Вообще каждый новый день происходили события, одно удивительнее другого.
19 ноября тело Петра III было вынуто из гробницы в Александро-Невской лавре и положено в великолепный катафалк. Затем Павел короновал своего беспечного родителя37. 2 декабря останки покойного императора были поставлены в Зимнем рядом с телом покойной императрицы для прощания; 18-го они обрели вечный мир друг возле друга.
16 ноября Павел посетил в сопровождении Александра Мраморный дворец, где в нижнем этаже содержался пленный Костюшко, еще не оправившийся от раны. Мраморный дворец был выстроен Екатериной для Григория Орлова и ко времени пребывания там знаменитого вождя польского восстания на его фронтоне еще красовалась надпись: «Здание благодарности».
Павел начал беседу с того, что выразил сожаление участи героя, которой, по его словам, он давно сочувствовал, но не мог ничего сделать; теперь же он хочет вознаградить его за перенесенные лишения.
– Вы свободны! Я сам желал принести вам эту утешительную весть, – сказал император и, вынув свою шпагу, протянул ее Костюшко: – Такому храброму воину неприлично быть без шпаги. Вот, возьмите мою!
Растроганный Костюшко взволнованно ответил:
– Призываю Бога в свидетели, что пожалованной мне шпаги русского царя я никогда не обнажу против русских38.
Царь предложил ему чин офицера русской армии, но Костюшко с благодарностью отклонил эту милость и попросил позволить ему удалиться в Америку. Павел не только дал свое согласие отпустить пленника, но и пожаловал ему огромное состояние в тысячу душ, которое, однако, по просьбе Костюшко, было заменено деньгами. Ему было выдано из кабинета его величества шестьдесят тысяч рублей, не считая тысяча шестьсот сорока одного рубля тридцати копеек «за купленные для генерал-поручика Костюшки разные вещи, одежду и карету».
Александр, наблюдавший за этой сценой, так расчувствовался, что при прощании со слезами на глазах несколько раз обнял Костюшко.

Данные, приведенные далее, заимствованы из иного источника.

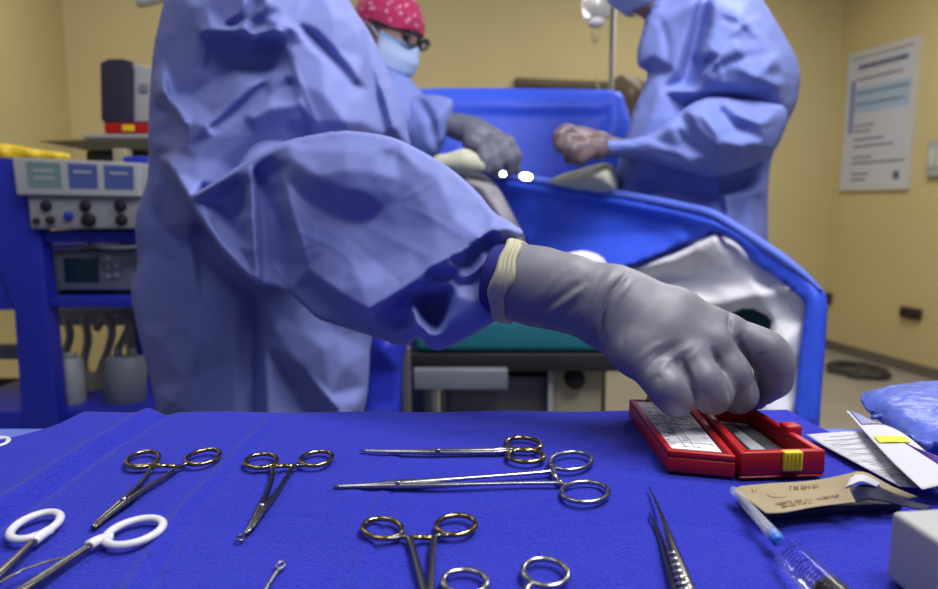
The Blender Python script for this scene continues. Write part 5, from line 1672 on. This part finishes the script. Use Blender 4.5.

Царь лично посетил также другого пленного польского вождя, Игнатия Потоцкого и сказал:
– Вы долго подвергались преследованиям, но в последнее царствование все честные люди подвергались подобной участи, и я первый. Мои министры решительно противились вашему освобождению, я один держался противного мнения. Господа министры желают водить меня за нос, но, к несчастью, у меня его нет! – Сказав это, Павел улыбнулся и продолжил: – Обещайте мне оставаться спокойным! Рассудок должен указать вам на эту необходимость. Новые попытки могут только навлечь на вас новые несчастья. Я всегда был против раздела Польши, признавая это несправедливым и неполитичным делом, но теперь это совершившийся факт. Для восстановления Польши необходимы содействие и согласие со стороны трех держав на возвращение отобранных частей. Но представляется ли вероятным, чтобы Австрия и в особенности прусский король отдали свои доли? Не могу же я один отдать принадлежащую мне часть и ослабить себя в то самое время, когда они усилились? Это невозможно. Еще менее мне одному возможно объявить им войну, чтобы принудить их восстановить Польшу. Империя моя нуждается в мире. Итак, вы видите, что вам следует подчиниться обстоятельствам и оставаться спокойным.
Тронутый откровенными словами Павла, Потоцкий чистосердечно дал требуемое обещание.
8 декабря все пленные поляки были отпущены и покинули Петербург.
После отъезда Костюшко Мраморный дворец занял отрекшийся польский король Станислав-Август, живший до этого в Гродно. Во время его переезда в Петербург произошло одно в общем-то незначительное событие, имевшее, однако, далеко идущие последствия. В Риге Станиславу-Августу была приготовлена торжественная встреча: на улицах расставлена почетная стража из именитых горожан, в одном из лучших домов приготовлен парадный обед. Но все почести достались не польскому королю, опоздавшему к назначенному дню, а Платону Зубову, ехавшему через Ригу заграницу.